Orman yangınları dün de yürek yakmaya devam ediyordu. Yangınlarda hayatını kaybeden vatandaşlarımız oldu. Allah’tan rahmet, ailelerine ve yakınlarına sabır ve başsağlığı diliyorum.
Alevlerin arasında kalarak vefat eden İbrahim Demir adlı vatandaşımız, Konya yangın ekibindendi. İzmir’deki yangın büyüyünce takviye olarak bölgeye sevk edilmişti. Müdahale sırasında rüzgârın yön değiştirmesiyle alevlerin arasında kaldı ve maalesef vefat etti. İbrahim kardeşimiz, geride gözü yaşlı bir eş ve iki çocuk bıraktı. Aynı ekipten bir başka orman işçisi olan Ragıp Şahin ise ikinci derece yanıklarla hastaneye kaldırıldı; tedavisi devam ediyor.
Ülke genelinde şimdiye dek çıkan 264 yangında ekipler, gönüllüler ve sivil toplum kuruluşları mevcut imkânlarla mücadele etti ve etmeye devam ediyor. Halen birçok bölgede soğutma çalışmaları sürüyor.
Yangınların birçok sebebi olabilir. Ancak, daha önce de ifade ettiğim gibi, insan ihmali birincil sebep olarak karşımızda duruyor.
Kurumuş bitki örtüsüne atılan yansıtıcı materyaller bile yangına sebep olabiliyorsa, seyir halindeyken araçtan fırlatılan sigara izmariti açıkça ormanı ateşe vermek demektir.
Çam ağaçlarıyla ilgili de önemli şikâyetler var. Bir kez yandıktan sonra sönmüş gibi görünüp tekrar tutuşabildikleri, yangın sırasında kozalaklarının metrelerce uzağa fırlayarak yeni yangınlara sebebiyet verdiği belirtiliyor.
Bu nedenle, bundan sonra ormanlara dikilecek ağaçların çam mı yoksa başka türler mi olması gerektiği üzerine ciddi bir tartışma başlatılmalıdır.

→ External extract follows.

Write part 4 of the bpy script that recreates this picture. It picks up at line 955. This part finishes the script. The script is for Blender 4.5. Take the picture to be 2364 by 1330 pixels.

Çam ağaçları yangın açısından oldukça risklidir. Gövdeleri ve iğne yaprakları yüksek oranda reçine içerir. Bu reçine kolay alev alır, dolayısıyla çam ormanları hızla tutuşur. Ayrıca, bazı çam türlerinin (örneğin Kızılçam) kozalakları yüksek ısı altında açılarak tohumlarını çevreye saçar. Bu sırada kozalaklar patlayarak metrelerce uzağa fırlayabilir ve yanarak yeni yangınlar başlatabilir.
Yangına daha dayanıklı, biyoçeşitliliği artıran ve ekosistem açısından zengin türler tercih edilebilir.
Örneğin meşe türleri (özellikle saçlı meşe, mazı meşesi) daha geç tutuşur. Köklerinden sürgün vererek yangın sonrası daha hızlı toparlanabilir.
Ihlamur ve dişbudak, geniş yapraklı, yangına dayanıklı ve yerel türlerle uyumlu bitkilerdir.
Zeytin, kuraklığa dayanıklı ve yavaş yanan bir türdür. Özellikle Ege ve Akdeniz kıyılarında tercih edilebilir.
Defne, keçiboynuzu, sandal gibi bazı maki türleri de yangına dayanıklıdır ve doğal olarak bazı bölgelerde tercih edilebilir.
Bu şekil tür çeşitliliği sağlanabilirse, orman yangınlarının yayılma riski de azaltılmış olur. Bazı bölgelerde çam da olabilir, zeytin de… Duruma göre farklı ağaç türlerinin birlikte değerlendirilmesi gerekir.
Bu konu, bilimsel olarak tartışılmalı ve tür değişikliği ihtiyacı buna göre belirlenmelidir.
Böylece ormanlarımız için bu yönde kalıcı ve önleyici bir adım atmış oluruz.